Узники возлагали большие надежды на открывавшееся 6 января Учредительное собрание, однако в это время политическая ситуация в стране резко изменилась — Учредительное собрание было разогнано знаменитой фразой «Караул устал!», произошло беззаконное, без суда и следствия убийство министров Временного правительства Кокошкина и Шингарева, и трагическая судьба двух высокопоставленных чиновников вполне могла ожидать всех содержащихся в тюрьмах, ощущавших себя заложниками арестантов.
Освободили гражданина Пришвина 17 января, а ровно через два дня в левоэсерской газете «Знамя труда» разорвалась, как бомба, знаменитая статья Александра Блока «Интеллигенция и революция».
Блока Пришвин не просто уважал, но в отличие от всех без исключения декадентов отзывался о нем почти неизменно высоко. Посетив в 1915 году салон Сологуба, где бурно обсуждался еврейский вопрос, Михаил Михайлович дал убийственную характеристику всем собравшимся за исключением Александра Александровича:
«Салон Сологуба: величайшая пошлость самоговорящая, резонирующая, всегда логичная мертвая маска… пользование… поиски популярности… (Горький, Разумник и неубранная голая баба).
Бунин — вид, манеры провинциального чиновника, подражающего петербуржцу-чиновнику (какой-то пошиб).
Карташов все утопает и утопает в своем праведном чувстве.
Философов занимается фуфайками. Блок — всегда благороден».
Блок же относился к более старшему по возрасту и настолько же младшему по литературному опыту собрату прохладнее. Еще в 1910 году, размышляя о планах на лето, он отмечал в записной книжке:
«Поехать можно в Царицын на Волге — к Ионе Брихничеву. В Олонецкую губернию к Клюеву. С Пришвиным — поваландаться? К сектантам — в Россию».
А в 1915 году после посещения издательства «Сирин» Александр Александрович высказался о встретившемся ему Пришвине и того хлеще:
«Опять Пришва помешала говорить…»
Тем не менее поэт с прозаиком были, что называется, в одном стане, но, когда революция размела Блока с другими членами бывшего РФО по разным углам политического ринга, Пришвин примкнул к правому большинству. И дело тут было не в большинстве, а в собственной позиции Михаила Михайловича. Ни холодное лето семнадцатого года в деревне, ни две недели тюремного заключения в январе восемнадцатого не прошли бесследно, демократических иллюзий боле не осталось, и Пришвин не сдержался да и высказал все, что о Блоке и о его образе мыслей думает, используя свой излюбленный и хорошо знакомый адресату образ кипящего чана:
«С чувством кающегося барина подходит на самый край этого чана Александр Блок и приглашает нас, интеллигентов, слушать музыку революции, потому что нам терять нечего: мы самые настоящие пролетарии.

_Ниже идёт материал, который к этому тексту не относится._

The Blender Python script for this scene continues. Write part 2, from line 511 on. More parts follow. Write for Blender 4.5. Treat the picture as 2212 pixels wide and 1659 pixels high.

Как можно сказать так легкомысленно, разве не видит Блок, что для слияния с тем, что он называет „пролетарием“, нужно последнее отдать, наше слово, чего мы не можем отдать и не в нашей это власти. (…)
О деревенских вековухах так говорят: не выходит замуж, потому что засмыслилась и все не может ни на ком остановиться, ко всем льнет, и все ей немилы — засмыслилась.
Это грубо, но нужно сказать: наш любимый поэт Александр Блок, как вековуха, засмыслился. Ну разве можно так легко теперь говорить о войне, о родине, как будто вся наша русская жизнь от колыбели и до революции была одной скукой.
И кто говорит? О войне — земгусар, о революции — большевик из „Балаганчика“.
Так может говорить дурной иностранец, но не русский и не тот Светлый иностранец, который, верно, скоро придет.
Мы в одно время с Блоком когда-то подходили к хлыстам, я — как любопытный, он — как скучающий.
Хлысты говорили:
— Наш чан кипит, бросьтесь в наш чан, умрите и воскресните вождем.
Ответа не было из чана. И так же не будет ему ответа из нынешнего революционного чана, потому что там варится Бессловесное.
Эта видимость Бессловесного теперь танцует, и под этим вся беда наша русская, какой Блок не знает, не испытал. В конце концов, на большом Суде простится Бессловесное, оно очистится и предстанет в чистых ризах своей родины, но у тех, кто владеет словом, — спросят ответ огненный, и слово скучающего барина там не примется».